Bunların olmadığı bir dünyada birbirimize mecburiyetimiz mecburi toplumsal çimentolar gerektirir. İyilik, doğruluk, güzellik ve adaletten daha güçlü çimento olabilir mi? Böylesi bir ortamda emin olun herkes önce kendisi için sonra yine kendisine döneceğinden emin olarak başkalarının iyiliği için iyiliğin mücadelesini vermek zorunda olacaktır. İlkel komünal toplum bunun kanıtıdır. Ötesi; iyiden, güzelden ve doğrudan yana hakça bir dünyanın inşasının mücadelesini verenlerin en büyük özlemi de, toplumsal olarak en üst refah seviyesinin bu en eski ve en alt ahlaki temelin üzerine inşasına yönelik özlemini ifade eden komünizm mücadelesidir.
Öyle ki; Bu özlemle inşa olacak toplumun ahlaki seviyesi ile ortaklaşmacı tercihi, demokrasiyi, iyiliği vb. bile bir ihtiyaç olmaktan çıkaracak denli “biz” olgusuna dayanacaktır. Varın artık burada din baskısının ve hukuk kurallarının neye hizmet edebileceğini veya edemeyeceğini siz düşünün.

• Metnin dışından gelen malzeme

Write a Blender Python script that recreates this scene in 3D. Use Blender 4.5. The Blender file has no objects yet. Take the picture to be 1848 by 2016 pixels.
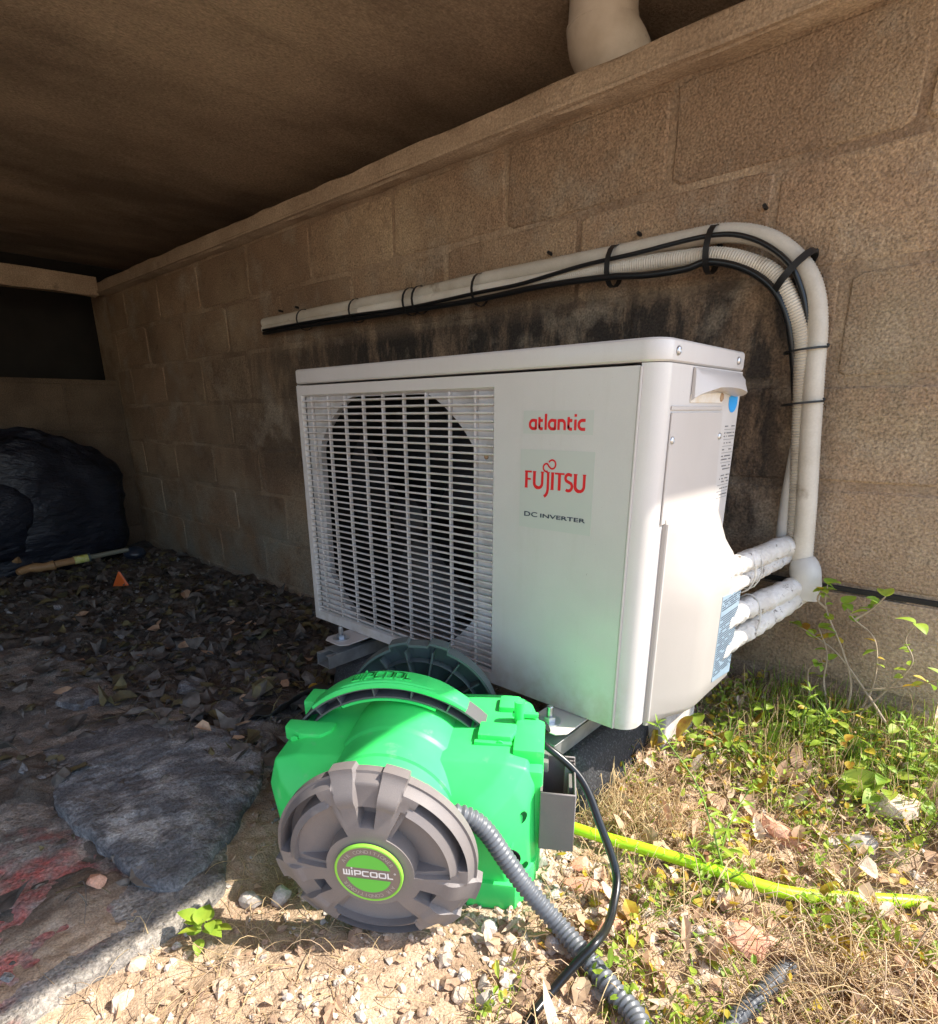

İnanan ile inanılanın ötesinde aracıya dayanan dinin halkların afyonu, güce dayanan hukuku ise egemenin sopası olarak tarif edilmesinin temel dayanağı budur.
Ve evet; Bunların bu içerikle olmadığı bir toplumda, insan iradesi, toplumsal bir varlık olarak “BEN” i var edebilmek için “BİZ”i var etmek zorunda olduğunu kavrayacağından, gönüllü olarak kötülükten sakınacak ve iyiliği tercih edecektir. Nitekim ustaların gönüllülüğü, üstün, erdemli insanın “zorunlu olanı kavraması” şeklinde tarif etmesinin temelinde yatan sebep budur.